[START Given data]

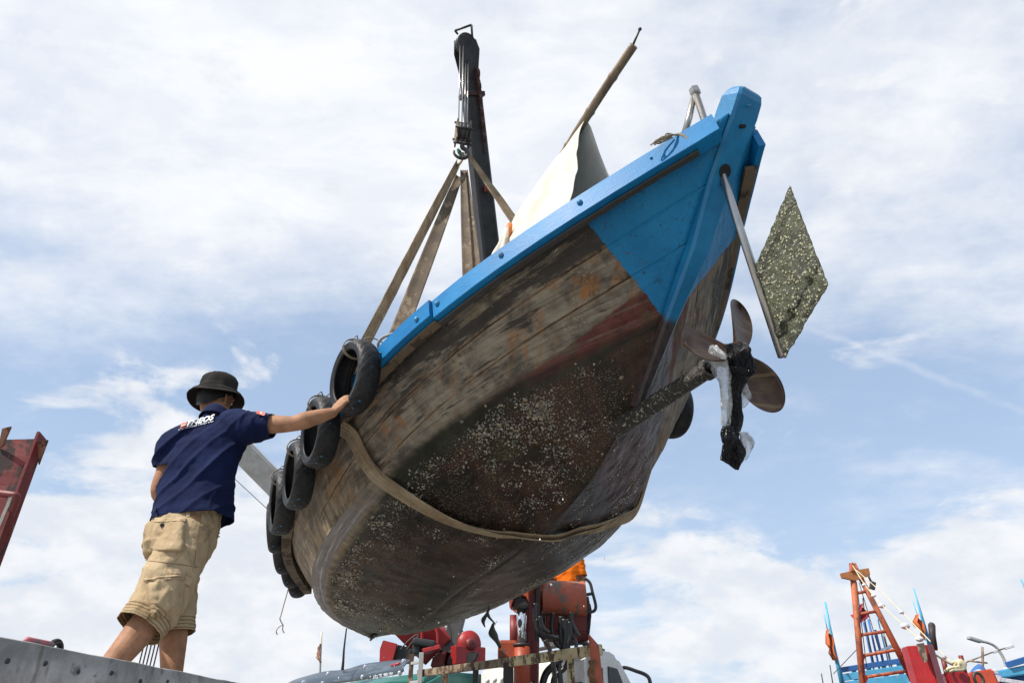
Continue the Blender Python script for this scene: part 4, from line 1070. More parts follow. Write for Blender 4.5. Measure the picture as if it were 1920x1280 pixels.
def folds(p, n):
    q = p - V(-1.62, 3.3, 1.2); a = q.dot(fe); c = q.dot(fd); wv = mnoise.noise(Vector((a * 4, c * 2.2, 3)))
    ph = a * 62 + wv * 4.2 + .8 * math.sin(c * 7)
    body_m = max(0, min(1, (-(p - Rsh).dot(arm) - .00) / .08 + 1))
    m_ = max(0.0, 1 - abs(c + .0) * 1.2) * body_m
    r = (1 - abs(math.sin(ph * .5))) ** 2.4; env = .35 + .9 * max(0, mnoise.noise(Vector((a * 7, c * 3, 9))) + .25)
    out = .021 * r * m_ * env
    qs = p - Rsh; al = qs.dot(arm)
    if al > -.03: out += .006 * (1 - abs(math.sin(al * 46 + 3 * mnoise.noise(p * 9)))) ** 2
    out += .007 * fbm(p, 8, 3) + .0022 * fbm(p, 26, 2)
    low = max(0, 1 - (p.z - ZC - .92) / .25); out += .010 * low * math.sin(math.atan2(p.y - 3.38 , p.x + 1.6) * 5 + p.z * 7)
    return out
hem_c, hem_ax = V(-1.60, 3.38, .915), Vector((.12, 0, -1)).normalized(); sR = (slR - Rsh).normalized(); sL = (slL - Lsh).normalized()
edit(shirt, folds, [(hem_c, hem_ax, .33), (slR, sR, .125), (slL, sL, .125)], .003)
# collar and sleeve bands
col_ = MB(); P = []
for i in range(41):
    a = 2 * math.pi * i / 40; f = Vector((math.cos(a), math.sin(a), 0)); c0 = nk + Vector((0, .002, -.012)); gap = 0
    tilt = .030 * (f.dot(Vector((.3, .95, 0)))) 
    row = [c0 + f * .074 + Vector((0, 0, -.010 - tilt)), c0 + f * .070 + Vector((0, 0, .022 - tilt)), c0 + f * .066 + Vector((0, 0, .046 - tilt)), c0 + f * .070 + Vector((0, 0, .050 - tilt)), c0 + f * .079 + Vector((0, 0, .036 - tilt)), c0 + f * .093 + Vector((0, 0, .004 - tilt)), c0 + f * .097 + Vector((0, 0, -.006 - tilt))]
    P.append([p + Vector((0, 0, .003 * fbm(p, 14))) for p in row])
cb = col_.grid(P, 0).build('collar', M_navy, shirt); cm = cb.modifiers.new('t', 'SOLIDIFY'); cm.thickness = .003
SB = bvh_of(shirt)
VIEW = Vector((0, 0, ZC))
def onto(bv, p, d_, off=.002):
    h = bv.ray_cast(p - d_ * .35, d_)
    return (h[0] - d_ * off) if h[0] else p
def over(bv, p, d_, off):        # the print bridges the small folds beneath it
    u = d_.orthogonal().normalized(); w_ = d_.cross(u); best = None
    for a, b_ in ((0, 0), (.012, 0), (-.012, 0), (0, .012), (0, -.012), (.009, .009), (-.009, .009), (.009, -.009), (-.009, -.009)):
        h = bv.ray_cast(p + u * a + w_ * b_ - d_ * .35, d_)
        if h[0] is not None and (best is None or h[3] < best): best = h[3]
    return p - d_ * .35 + d_ * (best - off) if best is not None else p
def text2d(txt, bold=.0, shear=0.0):
    cu = bpy.data.curves.new('lettering', 'FONT'); cu.body = txt; cu.size = 1; cu.offset = bold; cu.shear = shear; cu.resolution_u = 3; cu.fill_mode = 'FRONT'
    o = bpy.data.objects.new('lettering', cu); col.objects.link(o); dg = bpy.context.evaluated_depsgraph_get(); me = bpy.data.meshes.new_from_object(o.evaluated_get(dg), depsgraph=dg)
    vs = [(v.co.x, v.co.y) for v in me.vertices]; fs = [list(p.vertices) for p in me.polygons]
    bpy.data.objects.remove(o); bpy.data.meshes.remove(me); bpy.data.curves.remove(cu); return vs, fs
def put_text(mb, txt, corners, bv, d_, bold=.02, shear=.15, mi=0, off=.005):   # corners: bottom-left, bottom-right, top-left (points near the surface)
    vs, fs = text2d(txt, bold, shear); x0 = min(v[0] for v in vs); x1 = max(v[0] for v in vs); y0 = min(v[1] for v in vs); y1 = max(v[1] for v in vs)
    o_, u_, v_ = corners[0], corners[1] - corners[0], corners[2] - corners[0]
    mb.add([over(bv, o_ + u_ * ((x - x0) / (x1 - x0)) + v_ * ((y - y0) / (y1 - y0)), d_, off) for x, y in vs], fs, mi, False)
def quad_on(mb, pts, bv, d_, mi, nu=6, nv=4, off=.007):
    P = [[(over if off > .006 and bv is SB else onto)(bv, pts[0].lerp(pts[1], i / nu).lerp(pts[2].lerp(pts[3], i / nu), j / nv), d_, off) for j in range(nv + 1)] for i in range(nu + 1)]
    mb.grid(P, mi)
M_white = paint('white_print', (.78, .78, .78), .6, None, 60, .5, .1, .05); M_redp = paint('red_print', (.62, .11, .07), .6, None, 60, .5, .1, .1); M_pink = paint('pale_red_print', (.72, .38, .30), .6, None, 60, .5, .1, .1)
YB = 3.33; vd = (WY(372, 792, YB) - VIEW).normalized()
lt = MB()
put_text(lt, 'ENEOS', [WY(349, 800.5, YB), WY(402, 785.5, YB), WY(350.5, 790, YB)], SB, vd, .035, .28, 0)
put_text(lt, 'DẦU NHỚT SỐ 1 NHẬT BẢN', [WY(334.5, 807, YB), WY(400, 790.5, YB), WY(335, 803.6, YB)], SB, vd, .02, .1, 0)
for k in range(3): quad_on(lt, [WY(337.5 + 1.2 * k, 803 - 3.8 * k, YB), WY(348 + .8 * k, 800 - 3.4 * k, YB), WY(338.5 + 1.4 * k, 800.2 - 3.8 * k, YB), WY(348.8 + .8 * k, 797.4 - 3.4 * k, YB)], SB, vd, 1 if k != 1 else 2)
lt.build('back_print', [M_white, M_redp, M_pink], shirt, fix=False)
pt = MB(); vd2 = (WY(490, 769, 3.45) - VIEW).normalized()
quad_on(pt, [WY(480, 774.5, 3.45), WY(495, 778.5, 3.45), WY(483, 769, 3.45), WY(498, 773, 3.45)], SB, vd2, 0); quad_on(pt, [WY(487, 774, 3.45), WY(490, 775, 3.45), WY(488, 771.5, 3.45), WY(491.5, 772.5, 3.45)], SB, vd2, 1, 2, 2, .010)
pt.build('sleeve_patch', [M_redp, M_white], shirt, fix=False)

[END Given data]

Every line should be retyped exactly, with the pictures omitted.

Continue the Blender Python script for this scene: part 4, from line 1070. More parts follow. Write for Blender 4.5. Measure the picture as if it were 1920x1280 pixels.
def folds(p, n):
    q = p - V(-1.62, 3.3, 1.2); a = q.dot(fe); c = q.dot(fd); wv = mnoise.noise(Vector((a * 4, c * 2.2, 3)))
    ph = a * 62 + wv * 4.2 + .8 * math.sin(c * 7)
    body_m = max(0, min(1, (-(p - Rsh).dot(arm) - .00) / .08 + 1))
    m_ = max(0.0, 1 - abs(c + .0) * 1.2) * body_m
    r = (1 - abs(math.sin(ph * .5))) ** 2.4; env = .35 + .9 * max(0, mnoise.noise(Vector((a * 7, c * 3, 9))) + .25)
    out = .021 * r * m_ * env
    qs = p - Rsh; al = qs.dot(arm)
    if al > -.03: out += .006 * (1 - abs(math.sin(al * 46 + 3 * mnoise.noise(p * 9)))) ** 2
    out += .007 * fbm(p, 8, 3) + .0022 * fbm(p, 26, 2)
    low = max(0, 1 - (p.z - ZC - .92) / .25); out += .010 * low * math.sin(math.atan2(p.y - 3.38 , p.x + 1.6) * 5 + p.z * 7)
    return out
hem_c, hem_ax = V(-1.60, 3.38, .915), Vector((.12, 0, -1)).normalized(); sR = (slR - Rsh).normalized(); sL = (slL - Lsh).normalized()
edit(shirt, folds, [(hem_c, hem_ax, .33), (slR, sR, .125), (slL, sL, .125)], .003)
# collar and sleeve bands
col_ = MB(); P = []
for i in range(41):
    a = 2 * math.pi * i / 40; f = Vector((math.cos(a), math.sin(a), 0)); c0 = nk + Vector((0, .002, -.012)); gap = 0
    tilt = .030 * (f.dot(Vector((.3, .95, 0)))) 
    row = [c0 + f * .074 + Vector((0, 0, -.010 - tilt)), c0 + f * .070 + Vector((0, 0, .022 - tilt)), c0 + f * .066 + Vector((0, 0, .046 - tilt)), c0 + f * .070 + Vector((0, 0, .050 - tilt)), c0 + f * .079 + Vector((0, 0, .036 - tilt)), c0 + f * .093 + Vector((0, 0, .004 - tilt)), c0 + f * .097 + Vector((0, 0, -.006 - tilt))]
    P.append([p + Vector((0, 0, .003 * fbm(p, 14))) for p in row])
cb = col_.grid(P, 0).build('collar', M_navy, shirt); cm = cb.modifiers.new('t', 'SOLIDIFY'); cm.thickness = .003
SB = bvh_of(shirt)
VIEW = Vector((0, 0, ZC))
def onto(bv, p, d_, off=.002):
    h = bv.ray_cast(p - d_ * .35, d_)
    return (h[0] - d_ * off) if h[0] else p
def over(bv, p, d_, off):        # the print bridges the small folds beneath it
    u = d_.orthogonal().normalized(); w_ = d_.cross(u); best = None
    for a, b_ in ((0, 0), (.012, 0), (-.012, 0), (0, .012), (0, -.012), (.009, .009), (-.009, .009), (.009, -.009), (-.009, -.009)):
        h = bv.ray_cast(p + u * a + w_ * b_ - d_ * .35, d_)
        if h[0] is not None and (best is None or h[3] < best): best = h[3]
    return p - d_ * .35 + d_ * (best - off) if best is not None else p
def text2d(txt, bold=.0, shear=0.0):
    cu = bpy.data.curves.new('lettering', 'FONT'); cu.body = txt; cu.size = 1; cu.offset = bold; cu.shear = shear; cu.resolution_u = 3; cu.fill_mode = 'FRONT'
    o = bpy.data.objects.new('lettering', cu); col.objects.link(o); dg = bpy.context.evaluated_depsgraph_get(); me = bpy.data.meshes.new_from_object(o.evaluated_get(dg), depsgraph=dg)
    vs = [(v.co.x, v.co.y) for v in me.vertices]; fs = [list(p.vertices) for p in me.polygons]
    bpy.data.objects.remove(o); bpy.data.meshes.remove(me); bpy.data.curves.remove(cu); return vs, fs
def put_text(mb, txt, corners, bv, d_, bold=.02, shear=.15, mi=0, off=.005):   # corners: bottom-left, bottom-right, top-left (points near the surface)
    vs, fs = text2d(txt, bold, shear); x0 = min(v[0] for v in vs); x1 = max(v[0] for v in vs); y0 = min(v[1] for v in vs); y1 = max(v[1] for v in vs)
    o_, u_, v_ = corners[0], corners[1] - corners[0], corners[2] - corners[0]
    mb.add([over(bv, o_ + u_ * ((x - x0) / (x1 - x0)) + v_ * ((y - y0) / (y1 - y0)), d_, off) for x, y in vs], fs, mi, False)
def quad_on(mb, pts, bv, d_, mi, nu=6, nv=4, off=.007):
    P = [[(over if off > .006 and bv is SB else onto)(bv, pts[0].lerp(pts[1], i / nu).lerp(pts[2].lerp(pts[3], i / nu), j / nv), d_, off) for j in range(nv + 1)] for i in range(nu + 1)]
    mb.grid(P, mi)
M_white = paint('white_print', (.78, .78, .78), .6, None, 60, .5, .1, .05); M_redp = paint('red_print', (.62, .11, .07), .6, None, 60, .5, .1, .1); M_pink = paint('pale_red_print', (.72, .38, .30), .6, None, 60, .5, .1, .1)
YB = 3.33; vd = (WY(372, 792, YB) - VIEW).normalized()
lt = MB()
put_text(lt, 'ENEOS', [WY(349, 800.5, YB), WY(402, 785.5, YB), WY(350.5, 790, YB)], SB, vd, .035, .28, 0)
put_text(lt, 'DẦU NHỚT SỐ 1 NHẬT BẢN', [WY(334.5, 807, YB), WY(400, 790.5, YB), WY(335, 803.6, YB)], SB, vd, .02, .1, 0)
for k in range(3): quad_on(lt, [WY(337.5 + 1.2 * k, 803 - 3.8 * k, YB), WY(348 + .8 * k, 800 - 3.4 * k, YB), WY(338.5 + 1.4 * k, 800.2 - 3.8 * k, YB), WY(348.8 + .8 * k, 797.4 - 3.4 * k, YB)], SB, vd, 1 if k != 1 else 2)
lt.build('back_print', [M_white, M_redp, M_pink], shirt, fix=False)
pt = MB(); vd2 = (WY(490, 769, 3.45) - VIEW).normalized()
quad_on(pt, [WY(480, 774.5, 3.45), WY(495, 778.5, 3.45), WY(483, 769, 3.45), WY(498, 773, 3.45)], SB, vd2, 0); quad_on(pt, [WY(487, 774, 3.45), WY(490, 775, 3.45), WY(488, 771.5, 3.45), WY(491.5, 772.5, 3.45)], SB, vd2, 1, 2, 2, .010)
pt.build('sleeve_patch', [M_redp, M_white], shirt, fix=False)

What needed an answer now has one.